To get any real traction at all it will have to fully replace a car someone already owns.

Onboard genset: RadMax™ engine (generates 1hp/0.75 lb with multifuel capability)
Have just enough bi-polar lead acid battery with Supercapacitor for a 10 mile range.
Lower total weight & improve drag coefficient. (Don’t move mass or push air you don’t need to.)
Inexpensive, outstanding fuel economy and can be built now!
Engineers and automotive workers are available to start now!
Dealer showrooms, manufacturing plants, suppliers are waiting…
You build it and we’ll buy ‘em….

Um no alot of people wont buy because they dont trust all that many of these companies to still be here 5 years down the road when thier car starts breaking down.

"Um no alot of people wont buy because they dont trust all that many of these companies to still be here 5 years down the road when thier car starts breaking down."

I just bought a Chevy, I wonder what I'll do when GM goes out of business? ;^)
It's actually NOT a big problem. Even if GM were to close its doors tomorrow most of the parts on my car were supplied to GM by other companies, companies that supplied the very same parts to at least a dozen other car manufacturers.

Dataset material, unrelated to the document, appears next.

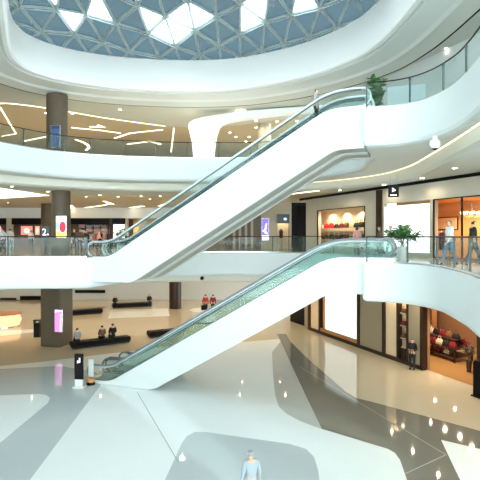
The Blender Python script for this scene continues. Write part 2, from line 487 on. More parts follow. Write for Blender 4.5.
escalator(L2, UPPER, 1.48, 'rear escalator of the upper pair, behind the one reaching the top gallery', 'escalators', 13.12)

# ------------------------------------------------------------------ glass railings along the galleries
def railing(V, sel, z, label, spacing=2.0, rev=False):
    pts = [p for p in sel]
    L = [0]
    for a, b in zip(pts, pts[1:]): L.append(L[-1]+(b-a).length)
    def P(s):
        for i in range(len(pts)-1):
            if L[i] <= s <= L[i+1]:
                k = (s-L[i])/max(1e-9, L[i+1]-L[i]); return pts[i]+(pts[i+1]-pts[i])*k
        return pts[-1]
    n = max(1, round(L[-1]/spacing)); st = L[-1]/n
    root = empty('glass_railing', (pts[0].x, pts[0].y, z), 0, label, 'railing', 'glass railings of the galleries')
    o = root.location
    def lo(v): return tuple(Vector(v)-o)
    ns = max(2, int(L[-1]/.25)); rp = [P(L[-1]*k/ns) for k in range(ns+1)]
    m = MB(); m.tube([lo((p.x, p.y, z+1.12)) for p in rp], .026, 8); m.build('handrail', blackm, root)
    m = MB()
    for a, b in zip(rp, rp[1:]):
        c = (a+b)/2; m.box(lo((c.x, c.y, z+.135)), ((b-a).length*1.02, .06, .07), 0, math.atan2(b.y-a.y, b.x-a.x))
    m.build('base_channel', steel, root)
    for k in range(n):
        q = [P(st*(k+(.01+.98*w/6))) for w in range(7)]
        m = MB()
        inn = []; out = []
        for i, p in enumerate(q):
            d = (q[min(i+1, 6)]-q[max(i-1, 0)]).normalized(); nn = Vector((-d.y, d.x))*.008
            inn.append(p-nn); out.append(p+nn)
        for i in range(6):
            a, b = inn[i], inn[i+1]; c, d = out[i], out[i+1]
            m.add([lo((a.x,a.y,z+.17)), lo((b.x,b.y,z+.17)), lo((b.x,b.y,z+1.07)), lo((a.x,a.y,z+1.07))], [(0,1,2,3)], 0, True)
            m.add([lo((c.x,c.y,z+.17)), lo((d.x,d.y,z+.17)), lo((d.x,d.y,z+1.07)), lo((c.x,c.y,z+1.07))], [(3,2,1,0)], 0, True)
        m.build('glass_pane', railglass, root)
    for k in range(n+1):
        p = P(st*k); d = (P(min(L[-1], st*k+.1))-P(max(0, st*k-.1))); a = math.atan2(d.y, d.x)
        m = MB(); m.box(lo((p.x, p.y, z+.6)), (.045, .06, 1.0), 0, a); m.box(lo((p.x, p.y, z+1.05)), (.07, .09, .05), 0, a)
        m.build('post', mat('post_grey', (.05,.075,.075), .4), root)
    return root
def runs(V, o=.13):
    c = offs(V, o); return c
def sub(V, start, end):
    """samples of V (offset outward) from the sample nearest start to the one nearest end, in list order"""
    c = offs(V, .15)
    i = min(range(len(c)), key=lambda k: (V[k]-Vector(start)).length); j = min(range(len(c)), key=lambda k: (V[k]-Vector(end)).length)
    out = []; k = i
    while True:
        out.append(c[k])
        if k == j: break
        k = (k+1) % len(c)
    return out
railing(V2, sub(V2, (-14.4,17), (-7.3,23.12)), L2, 'glass railing of the middle gallery left of the upper escalator foot')
railing(V2, sub(V2, (-6.1,26.25), (6.0,21.75)), L2, 'long curved glass railing along the far edge of the middle gallery')
railing(V2, sub(V2, (4.85,18.6), (5.6,8.6)), L2, 'glass railing of the middle gallery before the lit shop windows', 1.7)
railing(V3, sub(V3, (-14.4,17), (6.0,21.75)), L3, 'long curved glass railing along the far edge of the top gallery')
railing(V3, sub(V3, (4.85,18.6), (5.6,8.6)), L3, 'glass railing of the top gallery beside the leafy plant', 1.7)

# ------------------------------------------------------------------ columns
def column(c, z0, z1, r, mt, square=False, label=None):
    m = MB()
    if square:
        m.box((c[0], c[1], (z0+z1)/2), (2*r, 2*r, z1-z0), 0, -.25)
    else: m.lathe([(r, z0), (r, z1)], (c[0], c[1], 0), 28)
    o = m.build('column', mt, bevel=.06 if square else 0); o['kind'] = 'structure'
    if label: o['label'] = label
    return o
column((-12.05,31.6), L1, L2-1.9, .72, colm, True)
column((-11.75,31.5), L2, L3-1.9, .6, colm)
column((-12.15,31.9), L3, L4, .68, colm)
column((-17.6,44), L2, L3-1.9, .6, colm)
column((-6.4,47.5), L1, L2-1.9, .6, brown)
column((2.05,40), L3, L4, .55, colp)
column((-16.5,33), L1, L2-1.9, .6, colm) if False else None

# white swept portal on the top gallery
outer = [(194.5,158),(192,142),(188.3,127),(189,123),(194,119.5),(203,117),(215,115),(240,111.5),(270,108.8),(300,106.6),(322,105)]
inner = [(322,109.5),(300,112),(270,115),(240,119.2),(228,121.3),(221,124),(218,127),(215,136),(210.5,158)]
def pd(px): return 36-(px-190)/130*1.9
pts = [at_depth(x, y, pd(x)) for x, y in outer+inner]
for p in pts: p.z = min(p.z, L4-.03)
for p in (pts[0], pts[-1]): p.z = L3
m = MB(); m.prism(pts, [p+Vector((.1,.7,0)) for p in pts])
o = m.build('wall_portal', drumw); o['kind'] = 'structure'; o['label'] = 'white swept portal on the top gallery'

# ------------------------------------------------------------------ right-hand shop wall (one plane, all levels)
def wd(px): return 19.91/((px-240)/F+.4)
def wp(px, y=None, z=None, off=0.0):
    d = wd(px); v = Vector(((px-240)/F*d, d, z if z is not None else CAMZ+(HY-y)*d/F))
    return v+WN*off
WN = Vector((-.928, -.371, 0)); WD_ = Vector((-.371, .928, 0))
WANG = math.atan2(WD_.y, WD_.x)
def slab_on_wall(m, p0, p1, z0, z1, o0, o1, k=0):
    a = wp(p0, z=0); b = wp(p1, z=0)
    q = [a+WN*o0, b+WN*o0, b+WN*o1, a+WN*o1]
    m.prism([(p.x, p.y, z0) for p in q], [(p.x, p.y, z1) for p in q], k)
# middle gallery
m = MB()
T2 = L3-1.9
slab_on_wall(m, 306, 620, 3.05, T2, -.3, 0)
for a, b in ((306,317.5),(365,383),(430,433.5),(500,620)): slab_on_wall(m, a, b, 0, 3.05, -.3, 0)
slab_on_wall(m, 317.5, 365, 0, .35, -.3, 0)
slab_on_wall(m, 383, 430, 0, .2, -.3, 0)
struct(m, 'wall_right', stone)
m = MB(); slab_on_wall(m, 300, 620, T2-.17, T2-.005, 0, .06); struct(m, 'trim_6', black)
m = MB(); slab_on_wall(m, 377.5, 382.6, .02, T2-.2, .0, .12); struct(m, 'trim_7', brown)
m = MB()
slab_on_wall(m, 293, 306, 0, 3.6, -.5, -.4); struct(m, 'passage_dark', black)  # black sheet stands in for the dark inside the open passage
# ground floor
m = MB(); T1 = L2-1.9
slab_on_wall(m, 300, 480, -2.25, T1, -.3, 0)
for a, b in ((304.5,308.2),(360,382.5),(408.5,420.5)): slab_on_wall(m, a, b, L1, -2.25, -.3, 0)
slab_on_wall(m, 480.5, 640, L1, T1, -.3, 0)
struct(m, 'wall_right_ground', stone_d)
m = MB()
for a, b in ((308.2,310.3),(319,320.6),(357.3,359.8),(382.5,385.2),(397,398.6),(406.8,408.5),(420.5,423),(477.5,480.5)): slab_on_wall(m, a, b, L1, -2.25, -.25, .05)
slab_on_wall(m, 310.3, 420.5, L1, -5.78, -.28, .06)
struct(m, 'trim_8', brown)
m = MB(); slab_on_wall(m, 310.3, 319, -5.78, -2.25, -.3, -.05); slab_on_wall(m, 385.2, 397, -5.78, -2.25, -.3, -.05); struct(m, 'wall_panel_ground', creamw)
m = MB(); slab_on_wall(m, 286, 304.5, L1, T1, -.5, -.4); struct(m, 'passage_dark_ground', black)  # dark of the ground floor passage opening, put in as a black sheet
# top gallery
m = MB(); slab_on_wall(m, 330, 640, L3, L4, -.3, 0); struct(m, 'wall_right_top', mat('top_wall', (.56,.60,.58), .35))

# light boxes in the walls
def lightbox(nm, p0, p1, z0, z1, mt, label, cat='light box', off=.0, fm=blackm, fw=.05):
    a = wp(p0, z=0); b = wp(p1, z=0); c = (a+b)/2; L = (a-b).length
    root = empty(nm, (c.x, c.y, z0), WANG, label, cat)
    # local: x along the wall, +y towards the gallery (rotated)
    s = 1 if (Vector((-math.sin(WANG), math.cos(WANG), 0)).dot(WN) > 0) else -1
    m = MB(); m.box((0, s*(off-.08), (z1-z0)/2), (L, .16, z1-z0)); m.build('box', fm, root)
    m = MB(); m.box((0, s*(off+.012), (z1-z0)/2), (L-fw, .02, z1-z0-fw)); m.build('face', mt, root)
    return root
lightbox('light_box', 383.6, 429.4, .215, 2.9, lbox, 'large blank white light box in the shop wall of the middle gallery', off=-.05)
lightbox('light_box', 325, 357.2, -5.55, -2.3, lamp_mat('lightbox_cool', (.88, .975, 1), .55), 'tall blank white light box on the ground floor under the right landing'.replace('right landing', 'escalator landing'), off=-.02)
m = MB(); slab_on_wall(m, 320.6, 357.3, -5.78, -5.55, -.28, .03); struct(m, 'trim_9', wood)
m = MB(); slab_on_wall(m, 320.6, 325, -5.55, -2.25, -.3, -.2); struct(m, 'wall_display_back', orangew)

# ---- shop rooms behind the openings
def wpd(px, depth, z=0.0):
    """point seen at picture column px on the plane that lies depth behind the shop wall"""
    d = (19.91+1.0776*depth)/((px-240)/F+.4); return Vector(((px-240)/F*d, d, z))
def room(p0, p1, z0, z1, depth, wm, fm, nm, back0=.31):
    """shop behind the wall plane; it runs on behind the wall past the far side of its opening"""
    m = MB(); a, b = wp(p0, z=0), wp(p1, z=0)
    A, B = a-WN*.3, b-WN*.3; C = b-WN*depth; D = wpd(p0-1, depth); D2 = D+WN*(depth-back0); A2 = a-WN*back0
    P = [A, B, C, D, D2, A2]
    for u, v in ((B,C),(C,D),(D,D2),(D2,A2),(A2,A)):
        m.add([(u.x,u.y,z0),(v.x,v.y,z0),(v.x,v.y,z1),(u.x,u.y,z1)], [(0,1,2,3)])
    fill(m, [P], z1, 0, False); fill(m, [P], z0+.012, 1, True)
    return struct(m, nm, [wm, fm])
room(317.5, 365, .35, 3.05, .95, creamw, creamw, 'wall_shop_display')
room(433.5, 505, 0, 3.05, 3.0, orangew, orfloor, 'wall_shop_warm')
room(398.6, 406.8, -5.78, -2.25, .44, creamw, brown, 'wall_shop_vitrine')
room(423, 478, L1, -2.25, 7.0, mat('shop_brown_wall', (.30,.16,.08), .5), orfloor, 'wall_shop_ground', .47)
def spot(loc, e, col=(1,.8,.55), size=.12, ang=140, blend=.6, tgt=None):
    l = bpy.data.lights.new('downlight_or_fill', 'SPOT'); l.energy = e; l.color = col; l.shadow_soft_size = size
    l.spot_size = math.radians(ang); l.spot_blend = blend
    o = bpy.data.objects.new('downlight_or_fill', l); COL.objects.link(o); o.location = loc
    return o
def wl(px, depth, z, h=0): 
    return wpd(px, depth, z)
for px, dp, z, e in ((328,.5,2.9,120),(342,.5,2.9,120),(357,.5,2.9,120),(441,1.2,2.95,130),(455,1.5,2.95,130),(472,1.5,2.95,130),(490,2,2.95,120),(403,.15,-2.4,25),
                     (430,2,-2.4,200),(445,2,-2.4,200),(460,2,-2.4,200),(472,1.5,-2.4,150),(435,5,-2.4,200),(455,5,-2.4,150)):
    spot(wl(px, dp, z), e, (1,.80,.56) if px > 400 else (1,.82,.6), .1, 150)
# glazing
def glazing(p0, p1, z0, z1, mull, label, nm='shop_window'):
    a = wp(p0, z=0); b = wp(p1, z=0); L = (a-b).length
    root = empty(nm, (a.x, a.y, z0), WANG, label, 'shop window')
    m = MB(); m.box((L/2, 0, (z1-z0)/2), (L, .02, z1-z0-.02)); m.build('glass_pane', shopglass, root)
    m = MB()
    for q in [0.02]+[ (wp(x, z=0)-a).length for x in mull]+[L-.02]: m.box((q, 0, (z1-z0)/2), (.06, .08, z1-z0))
    for z in (.03, z1-z0-.03): m.box((L/2, 0, z), (L, .08, .06))
    m.build('frame', blackm, root); return root
glazing(365, 317.5, .35, 3.05, (), 'wide shop window with two shelves of handbags on the middle gallery')
glazing(505, 433.5, .02, 3.05, (462,), 'orange-lit shop window with dark mullion on the middle gallery')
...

OTOH an ev is a really mechanically simple car, it has a lot fewer moving parts to wear out. That was one of the reasons GM flattened the EV1; their service department complained they wouldn't make any money on a car that didn't need fixing. :-(

ai the problem is that small car company likely as not doesnt have many if any spare parts stocked up and so if it goes under your toast. Its VERY different if a car company makes 5 million of a car you KNOW someone will continue to make parts.. 10000... not so likely.

This has happened before with small car companies and im sure it will happen this time as frankly many of them have realy crapy cars while others are far better.